Coaching ou contrôle ? Quand l’accompagnement devient injonction

Le coaching s’inscrit aujourd’hui dans une logique d’accompagnement au changement, à l’adaptation, à l’évolution. Il est censé libérer, faire émerger, révéler. Mais dans certaines situations, il agit moins comme un espace d’écoute que comme un outil de normalisation silencieuse. Derrière les intentions d’aide, se dessine parfois une forme de contrôle symbolique, où le changement souhaité n’est pas tant celui de la personne que celui de sa conformité.
Quand la demande vient d’ailleurs
De nombreux coachings débutent par une demande extérieure : un manager, un RH, un proche qui incite, suggère ou impose. Le sujet n’est pas toujours à l’origine du mouvement. Il arrive déjà inscrit dans un dispositif de transformation, dont il ne maîtrise ni le cadre, ni les objectifs implicites. Dans ces cas-là, le coaching vise davantage à ajuster le comportement à des attentes préexistantes qu’à accompagner un désir véritable. Ce glissement modifie profondément la nature du travail engagé.
Le modèle implicite de la personne « réglée »

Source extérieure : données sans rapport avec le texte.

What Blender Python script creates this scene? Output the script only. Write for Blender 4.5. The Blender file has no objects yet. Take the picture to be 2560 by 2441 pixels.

Derrière les outils, les grilles et les indicateurs souvent utilisés dans le coaching, se cache une représentation du « bon fonctionnement » : assertif, souple, efficace, relationnel. Cette norme est rarement remise en question. Celui qui résiste, qui doute, qui ralentit, est vu comme un obstacle à lever, une résistance à neutraliser. On ne l’écoute pas pour ce qu’il est, mais pour ce qu’il pourrait devenir s’il fonctionnait « mieux ». Le coaching devient alors un processus de lissage, au service d’un modèle implicite de l’individu performant.
L’exemple de Frédéric, 45 ans
Cadre dans un groupe bancaire, Frédéric est envoyé en coaching pour « travailler sa posture ». Il est jugé trop distant, trop peu participatif. Le coach l’encourage à « se rendre visible », à « exprimer davantage ses ressentis ». Frédéric essaie, mais se sent de plus en plus mal à l’aise. En séance, il évoque un père envahissant, un milieu familial où la retenue était un mode de protection. Ce qui est vu comme un blocage par l’entreprise est pour lui un équilibre fragile. Le coaching l’a mis en tension, non pas parce qu’il refusait d’évoluer, mais parce que le changement imposé ne respectait pas son histoire.
Adapter ou subjectiver ?
Un accompagnement peut soutenir un mouvement intérieur, ou au contraire le contraindre. Tout dépend du cadre posé, et de la manière dont le pouvoir y circule. Lorsqu’un coach agit en fonction d’attentes extérieures (résultats, comportements cibles, attendus relationnels), il devient l’agent d’une adaptation plus que d’un éveil. À l’inverse, lorsque l’espace est réellement ouvert, le sujet peut y élaborer une parole singulière, parfois à rebours des attentes normatives. C’est cette distinction entre adaptation et subjectivation qui fait la différence entre un coaching utile et un coaching intrusif.
Créer un espace de résistance possible
Un accompagnement véritable n’a pas pour but de corriger ou de redresser, mais de faire émerger un rapport plus libre à soi. Cela suppose que le coach ne se prenne pas pour un modèle, qu’il sache écouter sans orienter, accueillir sans prescrire. Ce qui change alors n’est pas forcément visible, ni immédiatement rentable. Mais ce changement-là, lent, parfois fragile, est le seul à pouvoir produire une transformation véritable — car il est l’effet d’un travail intérieur, et non d’un ajustement imposé.